Go through the data below. List every line that holds the word "Treat".

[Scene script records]

####

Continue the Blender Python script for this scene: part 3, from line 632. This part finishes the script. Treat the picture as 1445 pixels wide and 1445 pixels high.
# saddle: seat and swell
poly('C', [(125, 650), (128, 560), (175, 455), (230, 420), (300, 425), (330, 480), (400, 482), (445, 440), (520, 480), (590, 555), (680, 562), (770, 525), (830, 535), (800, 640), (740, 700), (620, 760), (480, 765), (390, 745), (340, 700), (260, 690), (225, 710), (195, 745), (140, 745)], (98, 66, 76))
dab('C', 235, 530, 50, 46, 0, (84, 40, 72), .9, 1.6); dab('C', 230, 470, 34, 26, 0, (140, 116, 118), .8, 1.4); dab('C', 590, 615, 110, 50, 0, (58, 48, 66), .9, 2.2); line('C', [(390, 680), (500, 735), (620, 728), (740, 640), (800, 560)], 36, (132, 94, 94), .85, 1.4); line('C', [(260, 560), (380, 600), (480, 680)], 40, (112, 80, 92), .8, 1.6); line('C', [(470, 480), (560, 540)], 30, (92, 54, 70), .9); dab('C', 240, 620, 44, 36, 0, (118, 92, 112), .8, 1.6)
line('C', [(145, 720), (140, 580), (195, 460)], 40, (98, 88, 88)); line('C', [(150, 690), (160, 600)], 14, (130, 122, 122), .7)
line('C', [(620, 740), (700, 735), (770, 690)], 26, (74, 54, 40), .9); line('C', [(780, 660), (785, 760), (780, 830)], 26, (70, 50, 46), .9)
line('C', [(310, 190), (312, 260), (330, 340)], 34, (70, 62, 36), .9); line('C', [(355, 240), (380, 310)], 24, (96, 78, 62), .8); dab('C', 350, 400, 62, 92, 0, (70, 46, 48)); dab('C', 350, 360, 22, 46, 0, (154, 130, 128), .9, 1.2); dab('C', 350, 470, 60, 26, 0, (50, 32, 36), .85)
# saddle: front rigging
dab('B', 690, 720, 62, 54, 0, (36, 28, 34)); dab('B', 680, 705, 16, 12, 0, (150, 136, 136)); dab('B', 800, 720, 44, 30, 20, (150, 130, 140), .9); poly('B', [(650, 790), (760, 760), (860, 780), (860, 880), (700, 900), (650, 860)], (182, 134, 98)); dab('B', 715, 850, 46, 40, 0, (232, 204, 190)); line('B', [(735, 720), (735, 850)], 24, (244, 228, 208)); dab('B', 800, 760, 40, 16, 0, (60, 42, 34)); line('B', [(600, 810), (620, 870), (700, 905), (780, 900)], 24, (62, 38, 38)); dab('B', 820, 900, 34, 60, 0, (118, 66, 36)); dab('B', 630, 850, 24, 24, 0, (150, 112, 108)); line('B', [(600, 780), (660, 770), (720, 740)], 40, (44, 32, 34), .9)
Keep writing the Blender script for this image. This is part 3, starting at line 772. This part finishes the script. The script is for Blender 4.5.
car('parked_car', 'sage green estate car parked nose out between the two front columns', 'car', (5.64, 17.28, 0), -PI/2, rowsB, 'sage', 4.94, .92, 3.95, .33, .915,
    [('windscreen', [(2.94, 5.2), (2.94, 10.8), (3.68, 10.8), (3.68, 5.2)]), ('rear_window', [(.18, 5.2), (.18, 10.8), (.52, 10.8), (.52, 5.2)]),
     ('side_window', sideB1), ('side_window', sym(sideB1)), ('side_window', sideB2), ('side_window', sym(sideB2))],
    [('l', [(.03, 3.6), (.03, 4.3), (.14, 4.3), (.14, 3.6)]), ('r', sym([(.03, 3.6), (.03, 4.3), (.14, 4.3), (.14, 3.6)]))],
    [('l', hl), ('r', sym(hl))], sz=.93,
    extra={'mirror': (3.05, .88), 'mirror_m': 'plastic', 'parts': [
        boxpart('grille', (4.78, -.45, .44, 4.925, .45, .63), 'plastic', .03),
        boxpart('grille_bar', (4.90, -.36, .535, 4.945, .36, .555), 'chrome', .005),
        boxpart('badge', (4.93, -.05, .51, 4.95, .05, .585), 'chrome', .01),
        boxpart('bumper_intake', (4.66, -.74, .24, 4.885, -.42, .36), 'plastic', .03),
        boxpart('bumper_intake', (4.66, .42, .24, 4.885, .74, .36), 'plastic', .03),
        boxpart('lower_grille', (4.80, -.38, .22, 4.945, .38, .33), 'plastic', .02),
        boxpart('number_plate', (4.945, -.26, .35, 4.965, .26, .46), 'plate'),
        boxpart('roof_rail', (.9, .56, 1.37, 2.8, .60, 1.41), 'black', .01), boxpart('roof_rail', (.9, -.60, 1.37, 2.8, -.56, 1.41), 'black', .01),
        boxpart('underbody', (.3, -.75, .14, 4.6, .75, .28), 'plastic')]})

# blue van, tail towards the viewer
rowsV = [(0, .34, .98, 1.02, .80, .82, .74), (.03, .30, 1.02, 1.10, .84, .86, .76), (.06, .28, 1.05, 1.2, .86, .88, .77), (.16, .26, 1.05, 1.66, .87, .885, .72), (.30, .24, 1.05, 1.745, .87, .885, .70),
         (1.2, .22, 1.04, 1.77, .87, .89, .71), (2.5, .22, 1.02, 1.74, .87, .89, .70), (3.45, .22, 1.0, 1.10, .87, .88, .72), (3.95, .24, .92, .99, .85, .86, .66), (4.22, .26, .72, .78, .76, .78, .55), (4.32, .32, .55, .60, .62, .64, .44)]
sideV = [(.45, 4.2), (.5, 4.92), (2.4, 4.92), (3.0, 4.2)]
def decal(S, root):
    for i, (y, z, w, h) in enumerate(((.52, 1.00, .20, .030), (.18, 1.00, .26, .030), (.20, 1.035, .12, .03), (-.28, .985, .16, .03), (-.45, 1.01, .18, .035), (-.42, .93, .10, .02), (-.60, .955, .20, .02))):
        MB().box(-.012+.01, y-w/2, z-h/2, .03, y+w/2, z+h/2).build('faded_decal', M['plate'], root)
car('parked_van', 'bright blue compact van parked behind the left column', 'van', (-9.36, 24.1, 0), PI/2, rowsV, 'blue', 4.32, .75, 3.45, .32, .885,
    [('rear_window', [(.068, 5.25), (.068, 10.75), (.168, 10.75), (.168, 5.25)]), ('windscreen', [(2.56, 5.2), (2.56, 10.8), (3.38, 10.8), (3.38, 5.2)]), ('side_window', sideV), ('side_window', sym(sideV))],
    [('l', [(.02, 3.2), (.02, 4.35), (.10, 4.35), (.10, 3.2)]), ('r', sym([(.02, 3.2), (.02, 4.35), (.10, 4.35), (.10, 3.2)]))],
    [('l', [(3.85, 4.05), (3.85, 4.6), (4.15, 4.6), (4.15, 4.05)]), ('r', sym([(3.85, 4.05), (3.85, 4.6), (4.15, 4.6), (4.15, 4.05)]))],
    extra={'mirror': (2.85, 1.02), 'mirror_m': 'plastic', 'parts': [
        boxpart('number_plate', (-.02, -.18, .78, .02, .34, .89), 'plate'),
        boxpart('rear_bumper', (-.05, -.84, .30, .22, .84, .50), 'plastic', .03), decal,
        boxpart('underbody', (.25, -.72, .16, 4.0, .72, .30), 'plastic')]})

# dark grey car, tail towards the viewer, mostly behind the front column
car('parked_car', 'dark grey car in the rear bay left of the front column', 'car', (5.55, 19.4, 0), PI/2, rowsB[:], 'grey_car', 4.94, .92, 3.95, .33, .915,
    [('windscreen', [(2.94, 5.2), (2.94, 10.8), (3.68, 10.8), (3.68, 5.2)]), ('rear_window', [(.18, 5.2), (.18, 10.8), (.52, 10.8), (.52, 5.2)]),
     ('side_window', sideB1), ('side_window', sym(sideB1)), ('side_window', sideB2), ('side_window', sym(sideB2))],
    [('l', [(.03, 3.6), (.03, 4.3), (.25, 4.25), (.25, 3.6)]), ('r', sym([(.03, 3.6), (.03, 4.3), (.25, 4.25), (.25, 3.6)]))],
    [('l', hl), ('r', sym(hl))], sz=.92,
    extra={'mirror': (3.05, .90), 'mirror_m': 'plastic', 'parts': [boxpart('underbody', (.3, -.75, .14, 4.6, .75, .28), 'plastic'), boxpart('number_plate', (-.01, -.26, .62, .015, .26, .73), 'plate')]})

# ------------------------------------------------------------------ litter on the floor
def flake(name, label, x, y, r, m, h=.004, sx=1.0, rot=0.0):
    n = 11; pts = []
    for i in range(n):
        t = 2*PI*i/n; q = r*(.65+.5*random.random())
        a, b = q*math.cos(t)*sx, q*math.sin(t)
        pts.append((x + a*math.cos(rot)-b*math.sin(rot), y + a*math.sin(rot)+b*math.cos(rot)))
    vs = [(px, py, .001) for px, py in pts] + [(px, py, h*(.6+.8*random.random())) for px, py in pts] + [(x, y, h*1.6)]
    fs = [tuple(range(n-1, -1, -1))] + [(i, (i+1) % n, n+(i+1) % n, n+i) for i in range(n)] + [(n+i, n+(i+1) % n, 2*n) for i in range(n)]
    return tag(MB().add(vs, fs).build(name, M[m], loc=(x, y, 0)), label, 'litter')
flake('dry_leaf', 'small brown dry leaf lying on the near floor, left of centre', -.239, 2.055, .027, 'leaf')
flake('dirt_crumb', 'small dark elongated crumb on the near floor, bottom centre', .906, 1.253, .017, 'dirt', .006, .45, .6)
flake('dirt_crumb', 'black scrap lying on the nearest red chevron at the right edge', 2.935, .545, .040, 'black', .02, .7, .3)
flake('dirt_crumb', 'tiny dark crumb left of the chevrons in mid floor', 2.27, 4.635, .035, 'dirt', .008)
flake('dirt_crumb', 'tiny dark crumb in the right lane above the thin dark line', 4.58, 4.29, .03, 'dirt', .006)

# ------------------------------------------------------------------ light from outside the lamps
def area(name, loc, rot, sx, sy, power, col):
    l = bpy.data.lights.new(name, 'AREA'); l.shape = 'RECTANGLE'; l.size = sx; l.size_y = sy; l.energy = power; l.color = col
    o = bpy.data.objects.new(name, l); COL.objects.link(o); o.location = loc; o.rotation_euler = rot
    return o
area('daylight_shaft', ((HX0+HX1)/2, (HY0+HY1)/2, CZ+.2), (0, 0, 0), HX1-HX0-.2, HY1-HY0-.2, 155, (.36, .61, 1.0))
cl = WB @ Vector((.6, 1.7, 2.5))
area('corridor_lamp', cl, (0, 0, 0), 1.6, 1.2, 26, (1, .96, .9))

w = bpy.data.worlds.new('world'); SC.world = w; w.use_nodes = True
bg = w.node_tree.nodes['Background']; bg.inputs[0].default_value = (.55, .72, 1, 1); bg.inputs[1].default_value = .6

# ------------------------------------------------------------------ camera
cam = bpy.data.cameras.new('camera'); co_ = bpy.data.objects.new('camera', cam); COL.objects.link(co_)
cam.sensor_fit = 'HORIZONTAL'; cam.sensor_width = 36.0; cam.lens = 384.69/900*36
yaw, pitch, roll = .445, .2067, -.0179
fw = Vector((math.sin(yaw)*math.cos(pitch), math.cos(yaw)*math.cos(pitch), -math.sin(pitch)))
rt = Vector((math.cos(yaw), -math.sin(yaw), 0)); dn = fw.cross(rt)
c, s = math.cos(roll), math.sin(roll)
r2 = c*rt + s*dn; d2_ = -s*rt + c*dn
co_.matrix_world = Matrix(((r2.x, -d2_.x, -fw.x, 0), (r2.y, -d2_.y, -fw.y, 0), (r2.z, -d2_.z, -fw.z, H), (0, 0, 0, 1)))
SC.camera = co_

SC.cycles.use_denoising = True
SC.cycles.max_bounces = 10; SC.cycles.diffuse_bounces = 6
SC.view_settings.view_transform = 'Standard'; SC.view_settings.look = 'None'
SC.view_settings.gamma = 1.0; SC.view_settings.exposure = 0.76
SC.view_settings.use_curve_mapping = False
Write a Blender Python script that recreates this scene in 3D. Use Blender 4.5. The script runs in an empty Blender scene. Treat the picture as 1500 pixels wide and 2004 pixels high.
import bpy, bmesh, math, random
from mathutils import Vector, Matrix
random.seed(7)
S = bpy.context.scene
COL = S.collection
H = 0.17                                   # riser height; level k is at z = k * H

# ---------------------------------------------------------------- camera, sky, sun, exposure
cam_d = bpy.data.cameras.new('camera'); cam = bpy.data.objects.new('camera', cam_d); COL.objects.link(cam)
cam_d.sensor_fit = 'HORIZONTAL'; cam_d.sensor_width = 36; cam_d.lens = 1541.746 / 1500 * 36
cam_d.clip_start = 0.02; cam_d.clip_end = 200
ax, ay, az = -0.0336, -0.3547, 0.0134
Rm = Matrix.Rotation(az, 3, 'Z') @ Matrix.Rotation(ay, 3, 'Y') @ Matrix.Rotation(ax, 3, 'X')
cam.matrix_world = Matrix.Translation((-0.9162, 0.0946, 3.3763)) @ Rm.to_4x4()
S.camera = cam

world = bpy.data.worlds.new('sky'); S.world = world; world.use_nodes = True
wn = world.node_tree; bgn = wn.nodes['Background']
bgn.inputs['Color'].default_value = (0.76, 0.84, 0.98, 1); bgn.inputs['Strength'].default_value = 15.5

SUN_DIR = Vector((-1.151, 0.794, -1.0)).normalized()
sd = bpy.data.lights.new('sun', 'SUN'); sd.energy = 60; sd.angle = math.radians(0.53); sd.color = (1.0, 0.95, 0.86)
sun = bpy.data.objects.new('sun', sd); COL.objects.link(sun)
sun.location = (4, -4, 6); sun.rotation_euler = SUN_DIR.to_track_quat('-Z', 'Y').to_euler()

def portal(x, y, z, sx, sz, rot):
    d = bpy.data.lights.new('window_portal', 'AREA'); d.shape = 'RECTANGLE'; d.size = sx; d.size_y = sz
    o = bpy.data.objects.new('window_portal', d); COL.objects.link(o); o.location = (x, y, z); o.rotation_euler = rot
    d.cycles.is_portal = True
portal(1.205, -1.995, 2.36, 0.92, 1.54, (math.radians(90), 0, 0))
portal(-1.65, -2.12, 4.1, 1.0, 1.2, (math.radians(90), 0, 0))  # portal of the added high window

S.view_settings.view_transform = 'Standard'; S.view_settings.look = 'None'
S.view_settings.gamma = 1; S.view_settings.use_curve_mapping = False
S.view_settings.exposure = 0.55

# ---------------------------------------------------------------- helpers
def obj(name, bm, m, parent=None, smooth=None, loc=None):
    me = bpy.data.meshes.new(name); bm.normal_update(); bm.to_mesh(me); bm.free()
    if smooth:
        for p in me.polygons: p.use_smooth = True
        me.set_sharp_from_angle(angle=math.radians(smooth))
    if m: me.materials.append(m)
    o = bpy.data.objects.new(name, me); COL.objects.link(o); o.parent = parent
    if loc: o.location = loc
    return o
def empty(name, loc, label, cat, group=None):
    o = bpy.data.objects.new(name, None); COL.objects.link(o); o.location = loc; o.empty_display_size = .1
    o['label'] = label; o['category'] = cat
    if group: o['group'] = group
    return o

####

**PROBLEM SOLUTION**
Continue the Blender Python script for this scene: part 3, from line 632. This part finishes the script. Treat the picture as 1445 pixels wide and 1445 pixels high.
Write a Blender Python script that recreates this scene in 3D. Use Blender 4.5. The script runs in an empty Blender scene. Treat the picture as 1500 pixels wide and 2004 pixels high.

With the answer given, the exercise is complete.